(Task input):
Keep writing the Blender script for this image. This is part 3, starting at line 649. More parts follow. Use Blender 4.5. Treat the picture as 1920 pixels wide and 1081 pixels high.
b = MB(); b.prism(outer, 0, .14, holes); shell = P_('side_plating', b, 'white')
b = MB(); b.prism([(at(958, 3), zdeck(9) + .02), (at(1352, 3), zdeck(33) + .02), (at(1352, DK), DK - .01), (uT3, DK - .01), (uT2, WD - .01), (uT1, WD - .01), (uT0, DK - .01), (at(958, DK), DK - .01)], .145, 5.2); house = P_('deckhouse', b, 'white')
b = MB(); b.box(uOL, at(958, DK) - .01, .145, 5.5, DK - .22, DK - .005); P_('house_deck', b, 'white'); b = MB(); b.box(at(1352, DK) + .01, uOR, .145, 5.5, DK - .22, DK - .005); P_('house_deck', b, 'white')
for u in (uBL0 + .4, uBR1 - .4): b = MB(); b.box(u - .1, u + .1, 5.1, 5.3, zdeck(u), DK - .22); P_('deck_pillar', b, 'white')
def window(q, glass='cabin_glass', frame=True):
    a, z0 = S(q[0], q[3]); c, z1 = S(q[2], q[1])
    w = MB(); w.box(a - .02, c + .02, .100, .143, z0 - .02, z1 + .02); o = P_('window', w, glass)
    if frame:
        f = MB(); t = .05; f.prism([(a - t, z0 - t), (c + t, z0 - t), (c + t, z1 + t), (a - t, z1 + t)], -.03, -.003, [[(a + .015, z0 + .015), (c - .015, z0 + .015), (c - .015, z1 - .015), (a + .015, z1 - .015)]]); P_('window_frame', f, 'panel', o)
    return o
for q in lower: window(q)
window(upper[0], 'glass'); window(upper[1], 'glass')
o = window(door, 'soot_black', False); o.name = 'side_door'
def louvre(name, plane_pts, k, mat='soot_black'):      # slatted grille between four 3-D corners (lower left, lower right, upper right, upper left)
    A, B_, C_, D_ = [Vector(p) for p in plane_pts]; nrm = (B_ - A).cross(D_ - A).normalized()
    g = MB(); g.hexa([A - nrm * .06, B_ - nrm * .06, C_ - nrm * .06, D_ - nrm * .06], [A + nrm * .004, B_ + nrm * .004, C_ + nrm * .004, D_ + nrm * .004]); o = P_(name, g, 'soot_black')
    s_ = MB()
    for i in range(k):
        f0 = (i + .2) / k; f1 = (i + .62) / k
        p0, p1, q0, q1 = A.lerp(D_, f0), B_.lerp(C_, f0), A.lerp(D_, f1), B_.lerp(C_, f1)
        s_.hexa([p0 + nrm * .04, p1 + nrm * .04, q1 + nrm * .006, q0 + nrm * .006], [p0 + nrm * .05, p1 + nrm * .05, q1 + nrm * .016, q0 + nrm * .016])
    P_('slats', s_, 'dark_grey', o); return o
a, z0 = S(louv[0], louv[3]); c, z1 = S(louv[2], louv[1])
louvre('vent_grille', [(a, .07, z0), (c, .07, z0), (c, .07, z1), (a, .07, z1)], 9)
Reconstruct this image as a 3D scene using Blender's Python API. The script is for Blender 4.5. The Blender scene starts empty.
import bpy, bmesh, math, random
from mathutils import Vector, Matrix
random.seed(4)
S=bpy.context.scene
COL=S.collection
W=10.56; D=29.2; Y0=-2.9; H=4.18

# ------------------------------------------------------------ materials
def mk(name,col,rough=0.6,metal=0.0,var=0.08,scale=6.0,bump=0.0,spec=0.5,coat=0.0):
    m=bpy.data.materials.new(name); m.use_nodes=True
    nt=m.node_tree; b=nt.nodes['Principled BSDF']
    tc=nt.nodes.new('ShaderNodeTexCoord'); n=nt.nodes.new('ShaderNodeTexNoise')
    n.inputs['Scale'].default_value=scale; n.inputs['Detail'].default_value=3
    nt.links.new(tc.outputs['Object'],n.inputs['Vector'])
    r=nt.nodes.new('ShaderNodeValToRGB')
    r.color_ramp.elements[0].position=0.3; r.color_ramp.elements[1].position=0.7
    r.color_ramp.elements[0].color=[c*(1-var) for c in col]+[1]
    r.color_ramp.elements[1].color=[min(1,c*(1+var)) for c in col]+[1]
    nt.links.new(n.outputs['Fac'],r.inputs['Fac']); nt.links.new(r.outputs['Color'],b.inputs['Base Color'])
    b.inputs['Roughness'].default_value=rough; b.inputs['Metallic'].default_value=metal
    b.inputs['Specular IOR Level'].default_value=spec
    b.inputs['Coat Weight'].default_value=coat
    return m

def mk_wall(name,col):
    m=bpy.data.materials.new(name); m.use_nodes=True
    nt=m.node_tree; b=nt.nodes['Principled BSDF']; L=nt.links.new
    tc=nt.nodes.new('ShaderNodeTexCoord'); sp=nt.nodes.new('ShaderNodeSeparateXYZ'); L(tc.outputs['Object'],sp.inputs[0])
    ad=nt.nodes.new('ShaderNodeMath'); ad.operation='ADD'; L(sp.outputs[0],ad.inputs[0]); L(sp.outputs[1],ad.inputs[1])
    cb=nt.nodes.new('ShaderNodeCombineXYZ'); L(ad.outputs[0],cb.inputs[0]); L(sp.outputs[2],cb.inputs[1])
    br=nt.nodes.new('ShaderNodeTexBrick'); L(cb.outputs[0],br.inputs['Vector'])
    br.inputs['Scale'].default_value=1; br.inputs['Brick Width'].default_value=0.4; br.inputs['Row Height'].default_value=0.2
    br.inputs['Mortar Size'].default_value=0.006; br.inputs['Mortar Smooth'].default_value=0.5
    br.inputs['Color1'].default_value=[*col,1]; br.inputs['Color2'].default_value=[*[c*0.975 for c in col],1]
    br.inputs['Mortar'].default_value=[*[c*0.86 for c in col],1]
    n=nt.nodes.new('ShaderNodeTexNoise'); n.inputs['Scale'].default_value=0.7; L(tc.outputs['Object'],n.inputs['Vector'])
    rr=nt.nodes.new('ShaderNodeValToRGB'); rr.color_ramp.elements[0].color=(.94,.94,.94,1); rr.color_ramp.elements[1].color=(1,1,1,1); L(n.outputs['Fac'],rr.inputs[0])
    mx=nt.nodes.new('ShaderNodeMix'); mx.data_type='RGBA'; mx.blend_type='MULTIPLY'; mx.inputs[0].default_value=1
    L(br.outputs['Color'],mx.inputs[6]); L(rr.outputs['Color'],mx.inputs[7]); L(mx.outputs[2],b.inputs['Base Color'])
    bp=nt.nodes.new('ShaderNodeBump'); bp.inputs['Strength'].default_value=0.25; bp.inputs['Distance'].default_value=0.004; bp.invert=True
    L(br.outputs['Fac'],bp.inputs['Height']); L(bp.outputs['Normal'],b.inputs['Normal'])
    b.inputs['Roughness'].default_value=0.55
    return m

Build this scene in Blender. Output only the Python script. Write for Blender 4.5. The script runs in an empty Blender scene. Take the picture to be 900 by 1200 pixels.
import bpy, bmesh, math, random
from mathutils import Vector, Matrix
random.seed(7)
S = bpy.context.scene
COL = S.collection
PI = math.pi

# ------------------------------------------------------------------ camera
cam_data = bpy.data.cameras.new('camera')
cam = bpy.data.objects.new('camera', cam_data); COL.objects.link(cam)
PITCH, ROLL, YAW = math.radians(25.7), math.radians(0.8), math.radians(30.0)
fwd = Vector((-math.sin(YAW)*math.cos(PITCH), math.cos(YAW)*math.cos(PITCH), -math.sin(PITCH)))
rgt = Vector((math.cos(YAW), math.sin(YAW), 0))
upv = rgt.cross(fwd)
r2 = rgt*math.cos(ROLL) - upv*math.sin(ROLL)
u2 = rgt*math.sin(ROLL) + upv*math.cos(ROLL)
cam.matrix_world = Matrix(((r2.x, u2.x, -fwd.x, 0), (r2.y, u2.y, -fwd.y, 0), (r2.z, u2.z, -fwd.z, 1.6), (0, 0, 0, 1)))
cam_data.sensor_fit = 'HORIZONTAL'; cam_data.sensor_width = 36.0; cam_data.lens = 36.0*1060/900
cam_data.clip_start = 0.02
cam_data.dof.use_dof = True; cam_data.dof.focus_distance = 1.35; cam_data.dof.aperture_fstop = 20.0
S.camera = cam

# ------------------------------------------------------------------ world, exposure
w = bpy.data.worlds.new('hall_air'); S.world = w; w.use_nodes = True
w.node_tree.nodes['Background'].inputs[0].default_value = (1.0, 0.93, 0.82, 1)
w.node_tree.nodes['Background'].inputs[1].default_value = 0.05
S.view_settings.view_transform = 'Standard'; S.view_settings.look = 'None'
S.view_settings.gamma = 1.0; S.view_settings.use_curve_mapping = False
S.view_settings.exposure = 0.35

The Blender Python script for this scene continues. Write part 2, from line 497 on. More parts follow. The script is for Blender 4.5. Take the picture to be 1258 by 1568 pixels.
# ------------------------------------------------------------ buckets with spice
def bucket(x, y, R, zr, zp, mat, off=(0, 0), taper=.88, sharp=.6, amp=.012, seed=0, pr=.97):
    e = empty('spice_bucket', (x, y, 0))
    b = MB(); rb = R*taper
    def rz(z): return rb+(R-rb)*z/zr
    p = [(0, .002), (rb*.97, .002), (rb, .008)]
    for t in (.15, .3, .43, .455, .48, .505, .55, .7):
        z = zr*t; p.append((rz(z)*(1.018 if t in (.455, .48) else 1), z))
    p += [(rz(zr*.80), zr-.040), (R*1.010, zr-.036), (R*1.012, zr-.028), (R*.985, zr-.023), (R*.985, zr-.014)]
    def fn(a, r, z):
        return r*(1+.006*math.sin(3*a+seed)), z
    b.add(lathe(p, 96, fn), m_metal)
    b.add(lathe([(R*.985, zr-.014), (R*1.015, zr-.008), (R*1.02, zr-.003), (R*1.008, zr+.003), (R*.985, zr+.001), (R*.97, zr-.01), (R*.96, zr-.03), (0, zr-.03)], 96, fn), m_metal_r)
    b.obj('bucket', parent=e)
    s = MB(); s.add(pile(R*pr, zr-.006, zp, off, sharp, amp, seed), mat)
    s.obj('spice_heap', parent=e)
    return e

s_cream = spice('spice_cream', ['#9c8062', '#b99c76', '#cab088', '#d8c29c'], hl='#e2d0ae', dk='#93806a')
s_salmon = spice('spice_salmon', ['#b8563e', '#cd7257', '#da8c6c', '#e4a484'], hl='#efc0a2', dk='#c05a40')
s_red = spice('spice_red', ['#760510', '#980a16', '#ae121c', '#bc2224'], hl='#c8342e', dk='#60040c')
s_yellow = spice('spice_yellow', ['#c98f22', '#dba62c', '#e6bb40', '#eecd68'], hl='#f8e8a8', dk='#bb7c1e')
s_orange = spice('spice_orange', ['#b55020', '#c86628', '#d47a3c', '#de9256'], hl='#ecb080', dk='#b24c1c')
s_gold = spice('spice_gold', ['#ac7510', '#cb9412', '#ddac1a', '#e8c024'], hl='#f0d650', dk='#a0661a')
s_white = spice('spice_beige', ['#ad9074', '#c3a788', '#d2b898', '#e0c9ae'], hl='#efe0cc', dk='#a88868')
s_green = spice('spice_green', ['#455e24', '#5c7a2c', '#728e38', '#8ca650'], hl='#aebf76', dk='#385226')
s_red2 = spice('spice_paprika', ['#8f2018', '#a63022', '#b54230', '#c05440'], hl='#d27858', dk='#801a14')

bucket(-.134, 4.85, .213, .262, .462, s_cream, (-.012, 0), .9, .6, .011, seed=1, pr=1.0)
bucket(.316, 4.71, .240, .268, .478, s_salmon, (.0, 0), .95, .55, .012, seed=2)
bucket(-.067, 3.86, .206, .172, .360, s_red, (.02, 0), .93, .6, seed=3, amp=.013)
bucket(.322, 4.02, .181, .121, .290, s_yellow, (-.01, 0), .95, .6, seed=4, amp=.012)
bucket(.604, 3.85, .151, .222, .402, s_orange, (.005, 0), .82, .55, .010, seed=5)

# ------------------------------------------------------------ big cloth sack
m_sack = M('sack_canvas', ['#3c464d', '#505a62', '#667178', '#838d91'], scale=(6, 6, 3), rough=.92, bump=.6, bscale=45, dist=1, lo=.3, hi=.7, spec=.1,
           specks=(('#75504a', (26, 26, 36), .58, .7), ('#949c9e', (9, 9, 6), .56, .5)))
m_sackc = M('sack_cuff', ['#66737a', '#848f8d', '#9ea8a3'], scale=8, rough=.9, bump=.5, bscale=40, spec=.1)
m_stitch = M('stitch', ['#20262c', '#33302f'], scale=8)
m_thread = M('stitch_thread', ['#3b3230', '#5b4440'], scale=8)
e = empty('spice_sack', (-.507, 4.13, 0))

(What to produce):
Extract, word for word, the line containing "Reconstruct this image", the line containing "W=10.56; D=29.2; Y0=-2.9; H=4.18", and every line between them.

(The completed task):
Reconstruct this image as a 3D scene using Blender's Python API. The script is for Blender 4.5. The Blender scene starts empty.
import bpy, bmesh, math, random
from mathutils import Vector, Matrix
random.seed(4)
S=bpy.context.scene
COL=S.collection
W=10.56; D=29.2; Y0=-2.9; H=4.18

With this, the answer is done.